「ライバルを出し抜く」という経験ができない教育界
タイトルをお読みになって,「いやいや,そんなことはない,これこれという事情がある」と実例を紹介したい人を刺激するための言葉でもある。
なぜこのようなテーマの文章を書こうと思ってしまったかというと,週刊東洋経済4月16日号のコラム「知の技法 出世の作法」で佐藤優さんが次のようなことを紹介していたからである。
>極秘情報をリーク(漏洩)して自らに有利な状況を作ることができないようでは,一級の外交官と言えない。リークが露見しないように細心の注意を払いつつ秘密を暴露する能力も,ライバルと差をつけるうえではとても重要なのだ。
このあと紹介されるのは,日ロ関係をめぐる権力闘争の話で,情報源があると新聞には紹介されないこんな話が読めるのかと感動してしまう。
ただ,私の関心は,官僚社会や企業社会のような「組織内のライバルとの戦い」を知らない教員世界の問題にある。
学校でも子どもの喧嘩のような「足の引っ張り合い」は起こるが,「ライバルに勝つ」などという発想は,部活動の大会を除けば,教育界にはほんと存在しない。
学校現場には子どもの学力向上が求められているが,そもそも学力の場合,自分が教えたからよくできるようになったのか,もともとできるのかの区別はつきにくい。塾に通っている子どもの場合も言うまでもない。
自分のクラスの成績がよくなったからといって,それで給料が上がるわけでもなく,むしろ他のクラスの子どもの心配をしてあげるのが良識のある教師というものである。
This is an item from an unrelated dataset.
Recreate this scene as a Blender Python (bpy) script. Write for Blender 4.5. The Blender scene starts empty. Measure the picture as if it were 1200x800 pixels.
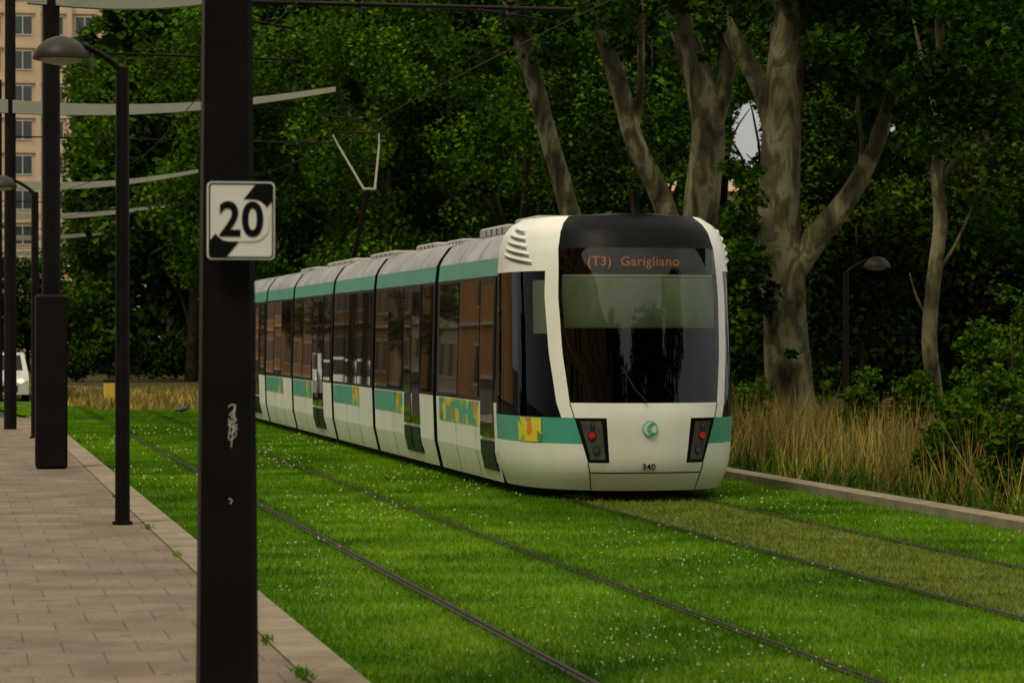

中には「いいクラスになったのは自分の指導力の賜だ」といい気になって本まで出版してしまう恥知らずもいるが,それはクラスで傷ついたり,教師に不満をもったり,学力不振で悩んだりした経験をもつ子どもへの想像力の欠如がなせる業に過ぎない。
効果があるとすれば,とりあえず「自信に満ちた雰囲気がある」ために子どもに安心感を与えるという面は肯定できるかもしれない。
競争がない社会では,競争がある社会以上に,「腐敗」が起こりやすい。
学会などでは適当にデータを捏造して自分の都合の良い論文がいくらでも書けてしまうが,教育界ではこんな出鱈目はまだ可愛いものである。
競争がない社会の「腐敗」ほど手に負えないものはないのだ。
新しいことにチャレンジしない。
できるだけ手を抜くことを考える。
子どもが生き生きしているだけで満足する。
こういう教師が増えていることは,出版物の売れ行きや研究会等への自主的な参加が増えているのかどうかで判断することができよう。
教育は仕事の成果が数値化しにくいこと,子どもと自分との関係でほとんど完結する社会だから,「腐敗」がばれにくいという背景があることも課題である。
週刊誌ではよく「公立校」に子どもを通わせている親の悩みが特集されている。
「腐敗」の根は深いので,やはり「競争」原理が機能している塾業界に頼らざるを得ないのが現状だろう。
「競争」原理が働いている公立の中高一貫の場合は,学校が塾業界に頼ってくれているという安心材料がある。